-------- EXERCISE MATERIAL --------
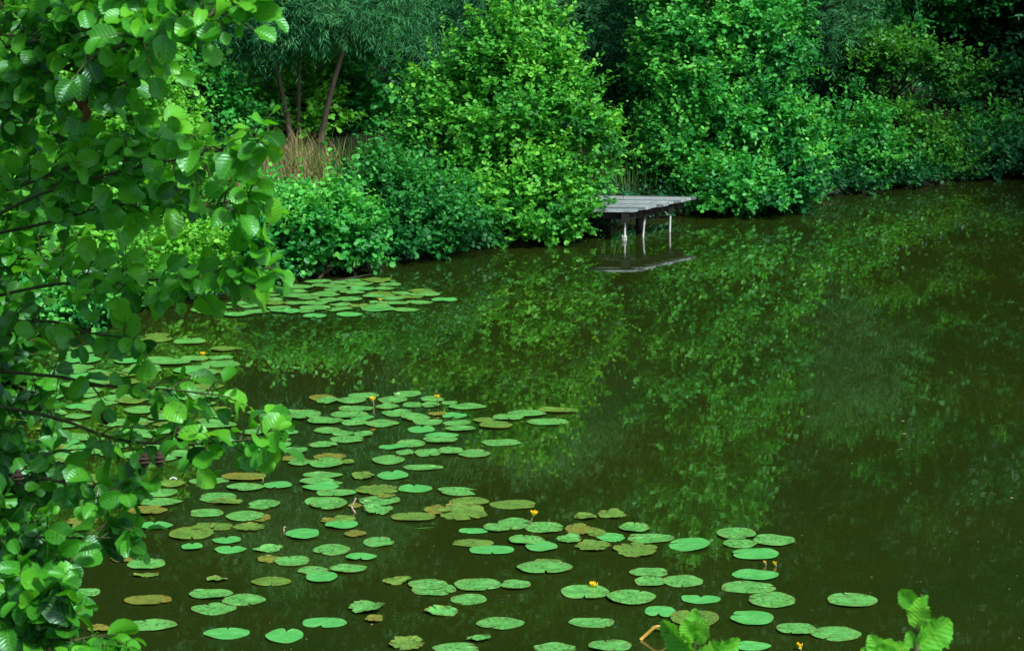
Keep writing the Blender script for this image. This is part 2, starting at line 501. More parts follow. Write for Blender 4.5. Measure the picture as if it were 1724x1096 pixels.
def crown_points(lobes, spacing, twigs, per, bough, inner=.25, droop=0.0, down_keep=.55, twig_len=(.14, .34), spray=.8):
    """boughs spread over the shell of every lobe, twigs on every bough, leaves on every twig"""
    P, A, N, T, tips = [], [], [], [], []
    for c, r in lobes:
        c, r = np.asarray(c, float), np.asarray(r, float)
        area = 4 * np.pi * ((r[0] * r[1]) ** 1.6 + (r[0] * r[2]) ** 1.6 + (r[1] * r[2]) ** 1.6) ** (1 / 1.6) / 3 ** (1 / 1.6)
        nb = max(6, int(area / spacing ** 2))
        nb_in = int(nb * inner)
        d = norm(rng.normal(size=(nb * 2, 3)))
        keep = (d[:, 2] > -.25) | (rng.random(nb * 2) < down_keep)
        d = d[keep][:nb]
        lump = 1 + .17 * np.sin(d[:, 0] * 5 + c[0] * 3) * np.sin(d[:, 2] * 6 + c[1]) + .10 * np.sin(d[:, 1] * 9 + d[:, 2] * 7)
        rad = rng.uniform(.70, 1.06, len(d)) * lump
        d2 = norm(rng.normal(size=(nb_in, 3)))
        d = np.vstack([d, d2]); rad = np.concatenate([rad, rng.uniform(.3, .75, nb_in)])
        C = c + d * r * rad[:, None]
        outw = norm(d / r)
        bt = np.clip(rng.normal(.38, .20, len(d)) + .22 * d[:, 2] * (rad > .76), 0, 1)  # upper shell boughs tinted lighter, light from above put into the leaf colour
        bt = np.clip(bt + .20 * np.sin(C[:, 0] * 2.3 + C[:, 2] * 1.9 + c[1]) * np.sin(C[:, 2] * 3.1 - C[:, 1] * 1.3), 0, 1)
        tips.append(C)
        nt_ = twigs
        n = len(d)
        dirs = norm(outw[:, None] * .9 + rng.normal(0, .55, (n, nt_, 3)) + UP * (.25 - droop))
        off = rng.normal(0, 1, (n, nt_, 3)) * np.array([bough, bough, bough * .5])
        S0 = C[:, None] + off
        L = rng.uniform(*twig_len, (n, nt_))
        tt = np.linspace(.15, 1, per)
        pos = S0[:, :, None] + dirs[:, :, None] * (tt[None, None, :, None] * L[:, :, None, None])
        side = norm(np.cross(dirs, UP + rng.normal(0, .3, dirs.shape)))
        sgn = np.where(np.arange(per) % 2 == 0, 1., -1.)
        ax = dirs[:, :, None] * .65 + side[:, :, None] * sgn[None, None, :, None] * .8 + rng.normal(0, .3, pos.shape) - UP * (.12 + droop)
        nm = UP * .75 + outw[:, None, None] * .55 + rng.normal(0, .42, pos.shape)
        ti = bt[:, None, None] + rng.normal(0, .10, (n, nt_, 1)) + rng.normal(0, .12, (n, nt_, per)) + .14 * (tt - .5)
        # loose leaders poking out of the shell
        if spray:
            ns = max(4, int(nb * spray))
            ds = norm(rng.normal(size=(ns, 3)) + np.array([0, -.2, .35]))
            q0 = c + ds * r * rng.uniform(.86, 1.0, (ns, 1))
            os_ = norm(ds / r)
            sd_ = norm(os_ * .55 + UP * (.75 - droop * 1.6) + rng.normal(0, .30, (ns, 3)))
            sl_ = rng.uniform(.22, .55, ns)
            m_ = 12
            tt2 = np.linspace(.05, 1, m_)
            ps = q0[:, None] + sd_[:, None] * (tt2[None, :, None] * sl_[:, None, None]) + os_[:, None] * (.10 * tt2 ** 2)[None, :, None]
            side2 = norm(np.cross(sd_, UP + rng.normal(0, .5, sd_.shape)))
            sg2 = np.where(np.arange(m_) % 2 == 0, 1., -1.)
            ax2 = sd_[:, None] * .7 + side2[:, None] * sg2[None, :, None] * .8 + rng.normal(0, .35, ps.shape)
            nm2 = UP * .6 + os_[:, None] * .6 + rng.normal(0, .5, ps.shape)
            P.append(ps.reshape(-1, 3)); A.append(ax2.reshape(-1, 3)); N.append(nm2.reshape(-1, 3))
            T.append((rng.normal(.55, .15, (ns, 1)) + .25 * tt2[None] + rng.normal(0, .1, (ns, m_))).ravel())
        P.append(pos.reshape(-1, 3)); A.append(ax.reshape(-1, 3)); N.append(nm.reshape(-1, 3)); T.append(ti.ravel())
    return np.concatenate(P), np.concatenate(A), np.concatenate(N), np.concatenate(T), np.concatenate(tips)

def px_lobes(spec, Y0):
    out = []
    for s in spec:
        u, v, ru, rv = s[:4]
        Yl = Y0 + (s[4] if len(s) > 4 else 0)
        dep = s[5] if len(s) > 5 else .85
        c = at(u, v, Yl)
        k = np.linalg.norm(c - CAM) / F
        out.append((c, (ru * k, max(ru, .6 * rv) * k * dep, rv * k)))
    return out

def add_limbs(root_world, tips, mat_b, parent, loc, n_limb, r0, stems=1, spread=.25, n_br=10):
    """trunk (or several stems) and the limbs that carry the boughs"""
    tips = np.asarray(tips)
    ctr = tips.mean(0)
    top = tips[np.argsort(tips[:, 2])[-max(3, len(tips) // 6):]].mean(0)
    tr = Tubes()
    lines = []
    for s in range(stems):
        b = root_world + np.array([rng.uniform(-spread, spread), rng.uniform(-spread, spread) * .6, 0])
        b[2] = gz(b[0], b[1]) - .12
        e_ = ctr * .35 + top * .65 + rng.normal(0, .3, 3) * (stems > 1) * np.array([1, .6, .3])
        m1 = b * .6 + e_ * .4 + rng.normal(0, .08, 3)
        ln = smooth_path([b, m1, e_], 9)
        rr = r0 * rng.uniform(.7, 1.0)
        tr.add(ln - loc, rr, rr * .25, 8)
        lines.append(ln)
    tr.build('trunk' if stems == 1 else 'stems', mat_b, parent)
    br = Tubes()
    idx = rng.choice(len(tips), min(n_limb, len(tips)), replace=False)
    for i in idx:
        ln = lines[rng.integers(len(lines))]
        st = ln[rng.integers(2, 7)]
        t_ = tips[i]
        m1 = (st + t_) / 2 + np.array([0, 0, .12]) * np.linalg.norm(t_ - st) + rng.normal(0, .05, 3)
        br.add(smooth_path([st, m1, t_], 6) - loc, r0 * .30, r0 * .06, 5)
    br.build('limbs', mat_b, parent)

def shrub(name, label, cat, spec, Y0, base_px, leaf, size, spacing=.30, twigs=11, per=7, bough=.14, inner=.25,
          shape='round', stems=4, r0=.035, group=None, droop=0., spread=.3, lobes=None, base=None, down=.55, tl=(.14, .34), bark='bark', nl=26):
    lb = lobes if lobes is not None else px_lobes(spec, Y0)
    b = np.array(base if base is not None else [at(base_px, 300, Y0)[0], Y0, 0.])
    b[2] = gz(b[0], b[1])
    root = empty(name, b)
    tag(root, label, cat, group)
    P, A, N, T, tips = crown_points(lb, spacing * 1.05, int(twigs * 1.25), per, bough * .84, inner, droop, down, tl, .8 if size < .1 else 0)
    ok = P[:, 2] > .07 + .05 * np.sin(P[:, 0] * 9) + .03 * np.sin(P[:, 0] * 23)
    P, A, N, T = P[ok], A[ok], N[ok], T[ok]
    S = size * .84 * np.clip(rng.normal(1, .26, len(P)), .45, 1.7)
    tv, tf = {'round': (ROUND_V, ROUND_F), 'oval': (OVAL_V, ROUND_F), 'willow': (WIL_V, WIL_F)}[shape]
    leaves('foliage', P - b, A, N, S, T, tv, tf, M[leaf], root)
    add_limbs(b.copy(), tips, M[bark], root, b, nl, r0, stems, spread)
    return root

# ---- shrubs along the far bank, left to right
shrub('shrub', 'low bright yellow-green shrub overhanging the dark inlet at far left', 'shrub',
      [(200, 440, 100, 70), (300, 445, 70, 50, .4), (110, 400, 90, 90)], 30.6, 200, 'lime_leaf', .075, .26)
shrub('shrub', 'tall light yellow-green shrub seen through the foreground alder leaves at top left', 'shrub',
      [(130, 210, 130, 160), (250, 300, 90, 110), (40, 120, 120, 150), (230, 130, 70, 100)], 33.5, 150, 'lime_leaf', .075, .34)
shrub('shrub', 'yellowish low growth at the waters edge behind the lower left alder leaves', 'shrub',
      [(40, 520, 110, 60), (130, 540, 60, 40)], 29.0, 60, 'bright_leaf', .07, .26)
shrub('shrub', 'rounded light green shrub of small round leaves above the far lily patch', 'shrub',
      [(525, 400, 88, 66), (445, 425, 60, 50, -.5), (575, 372, 40, 48, .2), (470, 365, 50, 36, .4)], 32.9, 520, 'bright_leaf', .080, .22, 11, 7, .10)
shrub('bramble', 'dark trailing bramble bank between the rounded light shrub and tall bush', 'bramble',
      [(690, 355, 70, 62), (655, 305, 60, 40, .5), (750, 380, 50, 50, -.2), (670, 412, 60, 26, -.6), (610, 440, 40, 14, -1.2), (735, 418, 40, 20, -.5)], 34.6, 690, 'bramble_leaf', .068, .25, 11, 6, .13)
shrub('alder_bush', 'big pointed alder bush with yellow-green top beside the wooden platform', 'alder bush',
      [(880, 210, 120, 125), (850, 120, 62, 75, .2), (905, 70, 42, 58, .2), (770, 240, 80, 100, .2), (960, 270, 68, 90, -.1),
       (790, 400, 52, 26, -.9), (880, 405, 60, 22, -1.0), (860, 330, 105, 78, -.5), (930, 360, 62, 52, -.7), (750, 140, 34, 60, .5)], 36.3, 860, 'crown_leaf', .072, .29, 12, 7, .14, .3, stems=5, r0=.05)
shrub('alder_bush', 'broad tall light green alder bush right of the wooden platform', 'alder bush',
      [(1210, 220, 120, 130), (1142, 262, 58, 80, -.2), (1290, 250, 75, 110, -.3), (1200, 60, 105, 130, .4), (1290, 90, 62, 110, .2),
       (1142, 110, 56, 100, .5), (1250, 320, 100, 42, -.9), (1200, -120, 90, 140, .7), (1330, 300, 42, 45, -.8)], 39.6, 1210, 'bright_leaf', .078, .31, 12, 7, .15, .3, stems=5, r0=.06)
shrub('shrub', 'mid green shrub low over the water right of the broad alder bush', 'shrub',
      [(1430, 230, 62, 55), (1400, 270, 45, 50, -.3), (1470, 280, 60, 38, -.4)], 42.0, 1430, 'alder_leaf', .078, .32)
shrub('shrub', 'yellow-tinged shrub dipping its branches in the water at the far right bank', 'shrub',
      [(1545, 265, 62, 44), (1500, 225, 48, 40, .5), (1590, 285, 46, 26, -.3)], 42.9, 1545, 'yellow_leaf', .075, .32)
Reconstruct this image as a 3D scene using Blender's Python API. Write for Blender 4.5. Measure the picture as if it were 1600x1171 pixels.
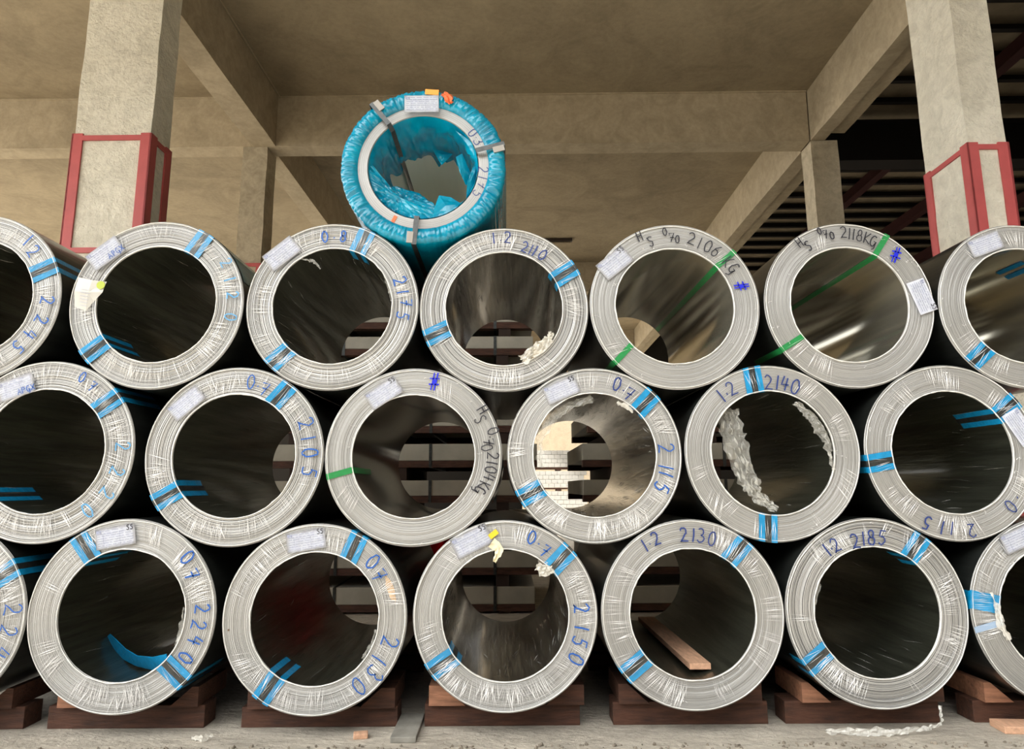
import bpy, bmesh, math, random
from mathutils import Vector, Matrix, noise

# ------------------------------------------------------------------ camera, sky, exposure
sc = bpy.context.scene
for o in list(bpy.data.objects):
    bpy.data.objects.remove(o)
C = sc.collection
CF, CPITCH, CYAW, CROLL, CD, CZ = 1041.47, 0.167504, 0.0072683, -0.0043815, 2.80126, 0.967856
fwd = Vector((math.sin(CYAW) * math.cos(CPITCH), math.cos(CYAW) * math.cos(CPITCH), math.sin(CPITCH)))
rt0 = Vector((math.cos(CYAW), -math.sin(CYAW), 0))
up0 = rt0.cross(fwd)
rgt = rt0 * math.cos(CROLL) + up0 * math.sin(CROLL)
upv = -rt0 * math.sin(CROLL) + up0 * math.cos(CROLL)
CAMPOS = Vector((0, -CD, CZ))
cam_d = bpy.data.cameras.new('camera')
cam_d.sensor_width = 36
cam_d.sensor_fit = 'HORIZONTAL'
cam_d.lens = CF / 1600 * 36
cam_d.clip_start = 0.02
cam_o = bpy.data.objects.new('camera', cam_d)
C.objects.link(cam_o)
m3 = Matrix((rgt, upv, -fwd)).transposed()
cam_o.matrix_world = Matrix.Translation(CAMPOS) @ m3.to_4x4()
sc.camera = cam_o

world = bpy.data.worlds.new('sky')
sc.world = world
world.use_nodes = True
wnt = world.node_tree
bg = wnt.nodes['Background']
bg.inputs['Color'].default_value = (1.0, 0.985, 0.95, 1)
tcw = wnt.nodes.new('ShaderNodeTexCoord')
dotn = wnt.nodes.new('ShaderNodeVectorMath')
dotn.operation = 'DOT_PRODUCT'
dotn.inputs[1].default_value = (-0.83, -0.25, 0.50)
wnt.links.new(tcw.outputs['Generated'], dotn.inputs[0])
mr = wnt.nodes.new('ShaderNodeMapRange')
mr.interpolation_type = 'SMOOTHSTEP'
mr.inputs['From Min'].default_value = -0.25
mr.inputs['From Max'].default_value = 0.95
mr.inputs['To Min'].default_value = 0.13
mr.inputs['To Max'].default_value = 2.75
wnt.links.new(dotn.outputs['Value'], mr.inputs['Value'])
wnt.links.new(mr.outputs[0], bg.inputs['Strength'])

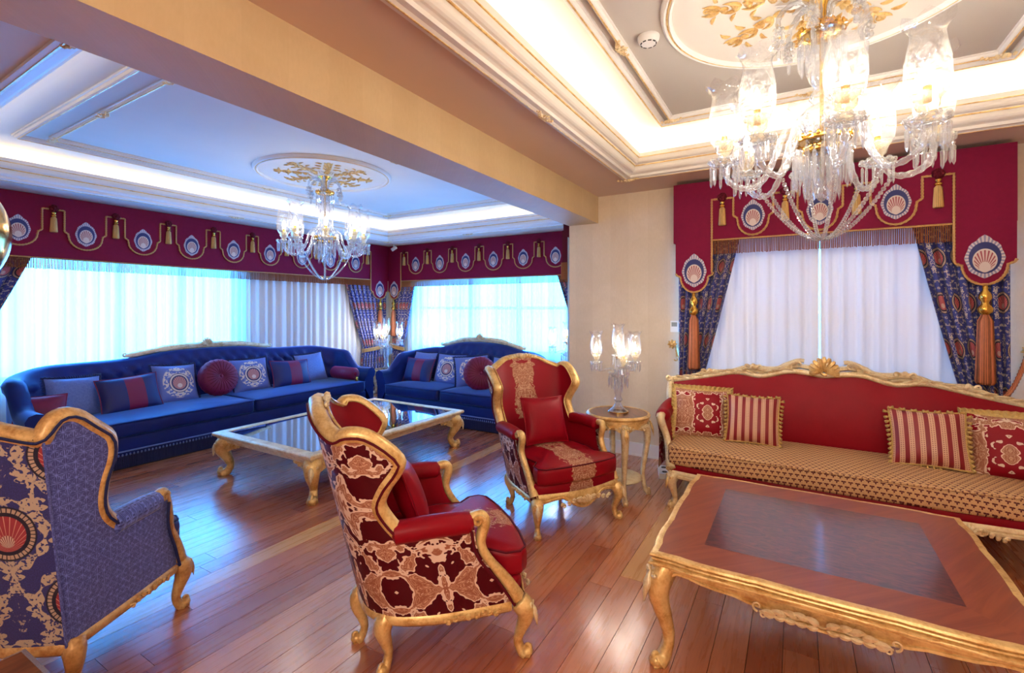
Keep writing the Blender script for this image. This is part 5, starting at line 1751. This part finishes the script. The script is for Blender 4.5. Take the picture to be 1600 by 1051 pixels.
# ------------------------------------------------------------------ red sofa
def red_sofa(loc):
    t = thing('carved_sofa', 'red satin sofa with carved gilt crest and beige patterned seat under the window', 'sofa', loc, 0)
    XB = 1.14
    lowt = CurveFn([(0, .958), (.225, .978), (.43, .926), (.62, .945), (.88, .888), (1.15, .835)])
    top = CurveFn([(0, 1.06), (.1, 1.075), (.17, 1.085), (.25, 1.05), (.315, 1.01), (.40, 1.005), (.49, 1.015), (.58, .995), (.66, .965), (.76, .955), (.84, .955), (.92, .92), (1.0, .897), (1.17, .868)])
    fy = lambda z: .30 + .13*(z-.42)
    def bk(a, b):
        x = -XB+2*XB*a; z = .40+(lowt(abs(x))-.40)*b
        return V(x, fy(z) - .035*sin(pi*min(1, b*1.02))**.6*min(1, (1-abs(x)/XB)*6+.2), z)
    obj('back_upholstery', MB().grid(bk, 64, 12, lambda a, b: (9.0+a*3, b)), M['satin_plain'], t, angle=None)
    obj('back_panel', MB().grid(lambda a, b: V(-XB+2*XB*a, fy(.4+(lowt(abs(-XB+2*XB*a))-.4)*b)+.07, .25+(lowt(abs(-XB+2*XB*a))-.25)*b), 40, 4), M['damask_sofa'], t)
    xs = np.linspace(-XB-.01, XB+.01, 90)
    fr = MB().tube([(x, fy(.95)+.005, lowt(abs(x))+.016) for x in xs], .022, 8, power=3, rot=pi/8)
    fr.tube([(x, fy(.95)+.035, (lowt(abs(x))+top(abs(x)))/2+.004) for x in xs], .02, 6)
    for sg in (-1, 1):
        fr.tube(catmull([(sg*(XB+.01), fy(.85)+.01, .875), (sg*(XB+.015), fy(.7), .75), (sg*(XB), fy(.6)-.005, .62), (sg*(XB-.01), fy(.45), .45), (sg*(XB-.02), fy(.3), .28)], 5), .03, 8, power=3, rot=pi/8)
        g = frame((sg*(XB+.012), fy(.86)-.02, .865), (sg, 0, 0), (0, 0, 1), (0, -1, 0)); scroll(fr, g, .012, .012, .028, .006, -2.4, 4, .014, .007)
    f0 = obj('show_frame', fr, M['gold_pale'], t, angle=60)
    # openwork crest: upper rail, scrolls, leaves, shell
    cr = MB()
    xs = np.linspace(.13, XB+.02, 46)
    for sg in (-1, 1):
        cr.tube([(sg*x, fy(1)+.02, top(x)-.004) for x in xs], [.016]*6+[.019]*30+[.014]*10, 6)
        g = frame((0, fy(1)-.0, 0), (sg, 0, 0), (0, 0, 1), (0, -1, 0))
        for x, r0, d in ((.165, .026, 1), (.23, .03, -1), (.30, .02, 1), (.37, .026, -1), (.56, .024, 1), (.64, .018, -1)):
            zc_ = (lowt(x)+.03+top(x))/2
            scroll(cr, g, x, zc_, r0, r0*.2, 0, d*6.5, .009, .005, .01, 16)
        x = .17
        while x < 1.10:
            sl = atan2(top(x+.05)-top(x), .05)
            leaf(cr, g, x, top(x)-.012, sl+.10, .085, .012, -.35, .014)
            leaf(cr, g, x+.03, lowt(x)+.03, atan2(lowt(x+.08)-lowt(x+.03), .05)+.05, .08, .011, .3, .018)
            x += .07
        for x, k in ((.49, 1.0), (.83, .9)):
            for q in range(6): leaf(cr, g, x, top(x)-.012, .1+q*.55, .036*k, .012, .3, .02)
            cr.blob(g(x, top(x)+.008, .022), (.02*k, .014, .02*k), 8, 5)
            scroll(cr, g, x+.05, top(x)-.002, .02*k, .005, pi, -2.5, .009, .005, .02)
            scroll(cr, g, x-.05, top(x)-.002, .02*k, .005, 0, 5.5, .009, .005, .02)
    obj('crest_carving', cr, M['gold_pale'], f0)
    sh = MB(); g = frame((0, fy(1)-.005, 1.005), (1, 0, 0), (0, 0, 1), (0, -1, 0))
    shell(sh, g, 0, 0, .115, 11, 3.4, .01, .016)
    for sg in (-1, 1): scroll(sh, g, sg*.085, -.01, .04, .008, pi/2-sg*.4, pi/2+sg*5.5, .014, .007, .01)
    obj('shell_carving', sh, M['gold'], f0, kind='stuff')
    # arms
    for sg in (-1, 1):
        pth = catmull([(sg*1.115, .28, .66), (sg*1.13, .16, .645), (sg*1.13, .0, .62), (sg*1.115, -.12, .615)], 6)
        obj('arm_pad', MB().tube(pth, [.045]+[.06]*15+[.055, .045, .03], 12), M['satin_plain'], t)
        ax = lambda y, z: sg*(1.075 + .045*(z-.3)/.3 - .06*max(0, -y-.05)*(1-(z-.3)/.3)*2)
        yfr = lambda z: -.13 - .17*max(0, (.52-z)/.26)**1.4
        obj('arm_inner', MB().grid(lambda a, b: V(ax(0, .3+.3*b)-sg*.03, .34+(yfr(.3+.3*b)-.34)*a, .3+.3*b), 10, 8), M['satin_plain'], t)
        obj('arm_outer', MB().grid(lambda a, b: V(ax(0, .26+.34*b)+sg*.035, .36+(yfr(.26+.34*b)-.36)*a, .26+.34*b), 10, 8, lambda a, b: (a*.5, b*.36)), M['damask_sofa'], t)
        post = [(sg*1.115, -.11, .635), (sg*1.115, -.165, .635), (sg*1.112, -.178, .60), (sg*1.085, -.165, .52), (sg*1.065, -.17, .46), (sg*1.04, -.22, .38), (sg*1.0, -.33, .28)]
        pm = MB().tube(catmull(post, 6), [.022, .03, .03, .026, .025, .028, .036], 8, power=3, rot=pi/8)
        g = frame((sg*1.14, -.15, .625), (0, -1, 0), (0, 0, 1), (sg, 0, 0)); scroll(pm, g, 0, 0, .03, .006, 0, 6.5, .01, .006, 0)
        obj('arm_post', pm, M['gold_pale'], t, angle=50)
    # seat
    def outl(ins, bow, xw=1.03):
        L = [(x, -.335-bow*(1-(x/xw)**2)+ins) for x in np.linspace(-xw+ins+.02, xw-ins-.02, 25)]
        L += [(xw-ins, -.30+ins), (xw-ins, 0), (xw-ins, .29)] + [(x, .30) for x in np.linspace(.9, -.9, 10)] + [(-xw+ins, .29), (-xw+ins, 0), (-xw+ins, -.30+ins)]
        return L
    obj('seat_platform', MB().slab(outl(.015, .06), .245, .32, .02, 0), M['satin_plain'], t)
    obj('seat_cushion', MB().slab(outl(0, .07), .312, .452, .03, .012), M['seat_weave'], t)
    obj('cushion_piping', MB().tube([(x, y, .444) for x, y in outl(.003, .07)], .006, 5, closed=True), M['seat_weave'], t)
    # carved front rail
    ap = MB()
    def apf(q, b):
        x = -.99+1.98*q
        bot = .232 - .05*max(0, cos(q*4*pi+pi))**1.5 - .045*max(0, 1-abs(q-.5)*7)
        return V(x, -.335-.07*(1-(x/1.0)**2) - .012*sin(b*pi), bot+(.275-bot)*b)
    ap.grid(apf, 60, 5); ap.grid(lambda q, b: apf(q, b)+V(0, .03, 0), 60, 5, flip=True)
    ap.tube([apf(q, 0)+V(0, -.004, 0) for q in np.linspace(0, 1, 60)], .014, 6)
    a_ = obj('front_apron', ap, M['gold_pale'], t)
    cv = MB()
    for q, L_ in ((.5, .24), (.17, .16), (.83, .16)):
        p = apf(q, .4); rail_carve(cv, frame(p+V(0, -.014, -.01), (1, 0, 0), (0, 0, 1), (0, -1, 0)), L_, .020, 6)
    obj('apron_carving', cv, M['gold_pale'], a_, kind='stuff')
    H = .25
    fl = cabriole(H, .05).mesh('leg', True, M['gold_pale']); kn = knee_carving(H).mesh('knee_carving', True, M['gold'])
    for x, y, a in ((-.975, -.33, -130), (.975, -.33, -50), (-.33, -.385, -90), (.33, -.385, -90), (-1.0, .32, 120), (1.0, .32, 60)):
        l = inst('leg', fl, t, (x, y, H), (0, 0, radians(a))); inst('knee_carving', kn, l)
    return t
red_sofa((.185, 4.05, 0))
GR = 'scatter cushions on the red sofa'
t18 = radians(-20)
pillow('damask_cushion', 'red and gold damask cushion with olive ruffle at the left arm of the red sofa', GR, .42, .40, .15, M['damask_sofa'], (-.67, 4.18, .63), .22, t18, .03, 'ruffle', uvo=(.03, 0))
pillow('striped_cushion', 'red and cream striped cushion with tassels, left one on the red sofa', GR, .37, .37, .14, M['striped_silk'], (-.29, 4.12, .635), .05, t18, .02, 'tassels', uvo=(.02, 0))
pillow('striped_cushion', 'red and cream striped cushion with tassels, right one on the red sofa', GR, .40, .37, .14, M['striped_silk'], (.75, 4.12, .635), -.06, t18, -.03, 'tassels', uvo=(.02, 0))
pillow('damask_cushion', 'red and gold damask cushion with olive ruffle at the right end of the red sofa', GR, .44, .40, .15, M['damask_sofa'], (1.17, 4.15, .625), -.15, t18, -.03, 'ruffle', uvo=(.10, .05))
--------
▸ PROMPT:
Leave the pictures aside and restate exactly the lines from the one containing "Reconstruct this image" to the one containing "from mathutils import Vector, Matrix, noise", those two lines included.

▸ THE COMPLETED TASK:
Reconstruct this image as a 3D scene using Blender's Python API. Write for Blender 4.5. Measure the picture as if it were 1600x1171 pixels.
import bpy, bmesh, math, random
from mathutils import Vector, Matrix, noise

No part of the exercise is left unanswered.